The Second Division consisted of the regular members and in
addition Referee Harold M. Weston when award was rendered.
CHICAGO, ROCK ISLAND AND PACIFIC
RAILROAD COMPANY
EMPLOYES' STATEMENT OF FACTS: On October 21, 1964, the Chicago, Rock Island and Pacific Railroad Company, hereinafter referred to as the carrier, dispatched three section laborers, A. R. Defoor, A. Anderson and F. Gaitan in Rock Island Truck No. 706 to McKinney Street, Dallas, Texas to rerail Car PRR 79803. Truck No. 706 was used to transport the above named men and rerailing equipment from Dallas Yards to McKinney Street, a distance of about four miles. These section employes worked from 5:30 A. M. to 7:30 A. M. rerailing this car.
Carmen H. C. Marshall, J. C. Taylor and Lois Evans, hereinafter referred to as the claimants, are regularly assigned members of the wrecking crew at Fort Worth, Texas and were available for this derailment.
The agreement effective October 15, 1948, as subsequently amended, is controlling.
POSITION OF EMPLOYES: The carrier maintains a repair track and a wrecking derrick and outfit at Fort Worth, Texas. The claimants are members of the assigned wrecking crew at Fort Worth, and perform all wrecking work at Dallas, Texas where it is necessary to use a wrecker.
This letter has no relevance in this case. A wrecker and a wrecking crew are assigned at Fort Worth. On the date in question the wrecker was not called-had it been the wrecking crew would have accompanied the outfit. On the date in question a truck was not used -had a truck been sent from Fort Worth the needed men would have been drawn from the Fort Worth wrecking crew.
The section men located at Dallas were used, but the fact they rode R.I. Truck No. 706, which is the truck assigned to them, from one point to another in Dallas to get to the derailment does not dictate a truck should have been sent from Fort Worth with carmen. The letter of September 4, 1953 has no application under the circumstances here disclosed.

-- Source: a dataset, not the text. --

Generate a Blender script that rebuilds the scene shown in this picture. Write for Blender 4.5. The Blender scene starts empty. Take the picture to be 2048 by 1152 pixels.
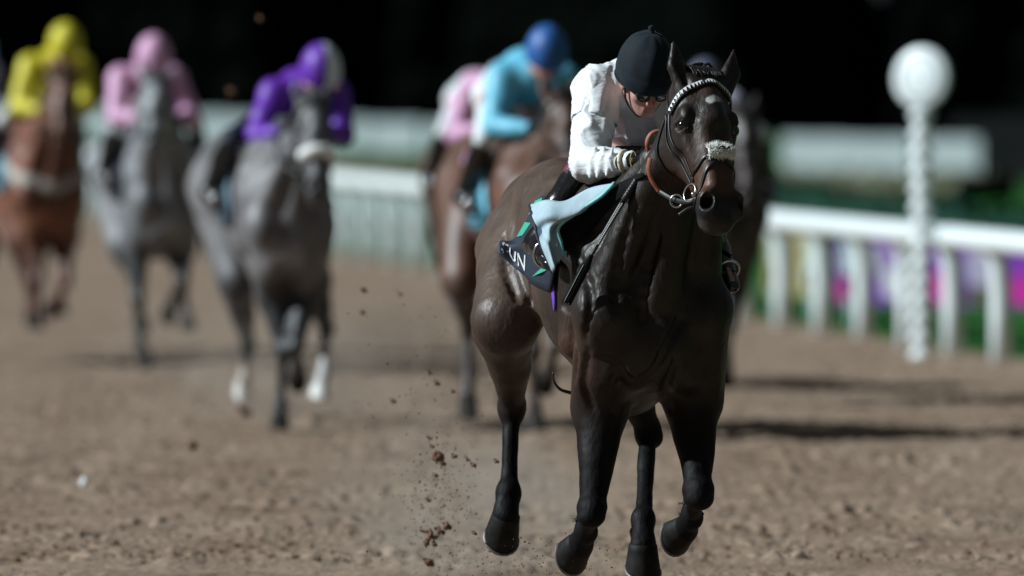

The carrier cannot visualize a sustaining award here, but it should be remembered the claim here is for two hours' travel time for time not traveled-clearly an unjustified claim; one-half hour loading tools not loadedclearly an unjustified claim; and two hours for time not worked, all at time and one-half rate even though your Board has consistently ruled only pro-rata rate is due for time not worked when a violation is proven-not contended.
FINDINGS: The Second Division of the Adjustment Board, upon the whole record and all the evidence, finds that:
The carrier or carriers and the employe or employes involved in this dispute are respectively carrier and employe within the meaning of the Railway Labor Act as approved June 21, 1934.
This Division of the Adjustment Board has jurisdiction over the dispute involved herein.
The claim is that Carrier should have used its regularly assigned Fort Worth wrecking crew instead of three Dallas section laborers to rerail a car at Dallas, Texas, outside yard limits.
In general, the Awards of this Board hold that, unless the wrecking outfit is utilized, a carrier is not obligated to call regularly assigned wrecking crews to clear derailments outside yard limits. (See, e.g., Awards 1757, 2049, 2209, 2792, 4190 and 5005). That the wrecking outfit was not used in the present case is undisputed.
It is not inappropriate to consider past practice in outside yard limit derailment cases, in our opinion, for the call rules are somewhat ambiguous in those situations. In the present case, the record establishes that in a signed letter of September 4, 1953, Carrier's Vice President-Labor Relations notified the General Chairman of the Organization as follows:
While that letter certainly does not constitute an agreement, it does evidence the results of a conference between responsible representatives of management and the carmen as well as the practice followed on Carrier's property. There is no indication that the letter was cancelled, superseded or modified in any respect. A letter of this type is not so persuasive as to create in irrebuttable presumption in Petitioner's favor. (Cf Award 4541.) It is sufficient, however, to make it incumbent upon Carrier to come forward with evidence that would tend to explain away or reduce the impact of the inferences that may be fairly drawn from its contents.
Accordingly, on the basis of the record, and giving the language used in Carrier's letter of September 4, 1953 its normal and undistorted meaning, we find that where a truck is used in connection with rerailing work on this property, the needed men must be drawn from the regularly assigned wrecking crew (Cf Award 5005). There a truck was used to transport the section laborers and necessary rerailing equipment to the derailment scene. Under the circumstances, the claim will be sustained at the straight-time, but not the time and one-half, rate (see Award 4775).